Basically, this was inspired by friends and fueled by the absolute stagnation that is being the summer RA. When one is on RA duty, their duties consist of, but are not limited to: unlocking doors when residents lock themselves out, nightly rounds for security, locking up residence halls, and being on call all night for the disposal of drunken noisy residents when they just can’t fit the key in the hole. You would think the key itself was some sort of mysterious trinket with dark magic that they have not mastered, and only the RA possesses at 3 am. I am the Lord of the Keys- perhaps a Jedi of sorts. What all of that really means is sitting on your ass waiting to be called for something to do. You aren’t allowed to leave campus, nay, you aren’t allowed to leave residential living complexes whilst on duty, so you’re left counting ceiling tiles until you’re needed. Good God, what am I to do all summer? I’ve only been on duty 4 nights and I’m about to succumb to the darkness that RA life can offer. To pass the time I’ve been alternating doing lunges, pushups, etc. in my room, with reading my dragon book, and repeatedly slamming my head into the wall because it “feels so good when I stop.” There are only so many episodes of Law and Order one can watch without being tempted to replicate one of the crimes with vicious regard out of sheer boredom and excess pent up energy from sitting with my thumb up my ass all weekend. The doldrums of this weekend were not helped by the total lack of food in my apartment. Being the lady and scholar that I am, I bought groceries like milk, lunch meat, and butter, forgot that I had tucked them away into a bag while I was moving in, and left them out all night. That being said, I had nothing to eat all weekend but frozen vegetables, potatoes, peanut butter, and dry cereal. My old roommate jacked my cooking pot, so I wasn’t even able to make Ramen noodles. Clearly, I lived the life of a champion.


Nightly rounds while on RA duty are another topic entirely. The majority of Residential Living staffers at any one time are female. This is all fine and dandy, as females are generally more excited about bulletin boards and cookie parties than men- excluding the gay ones, of course.
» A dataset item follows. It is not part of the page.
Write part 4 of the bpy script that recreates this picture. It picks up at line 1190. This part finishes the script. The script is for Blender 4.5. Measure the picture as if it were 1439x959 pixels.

I think gay men would make FABULOUS (Insert effeminate token gay voice) RAs. However, the 11 pm and 1 am rounds are a bit much. We are to patrol all of the residence facilities in great detail, shutting off the lights, and making sure there are no bad guys out to get residents. Now you tell me, what sounds good about a freckly, blond, former Swedish Dancer walking around a dark campus by herself in Topeka, Kansas? We are given a 3 ring binder, set of 2 keys on a lanyard, and a cell phone. What in the hell can I do about security issues? Am I to text the homeless rapist to death, perhaps Frisbee his head off by flinging my notebook at his jugular? Or maybe the sheer authority that I command in my duck pajama shorts and flip flops sends them running in a cold sweat with fear in their hearts. I can only imagine it’s the latter. My unease is not helped by one of the police officers telling me that crime on campus goes up during the summer because criminals off campus run on campus to hide from the real police. What does that say about our campus cops? We were told we could call the campus police to escort us around at night, but honestly, what is 5’4” bike cop lady going to do that I can’t? Perhaps the infamous Officer Farva from Super Troopers look-alike will come to my aid, thinking that if he saves me, he will finally get that piece of college ass that he has been working toward for so long. Oh well, a guy can dream, I suppose.

This is Officer Farva. You may have seen him around campus. Or maybe not, because he usually reserves his time for creeping on female desk assistants at 2 a.m.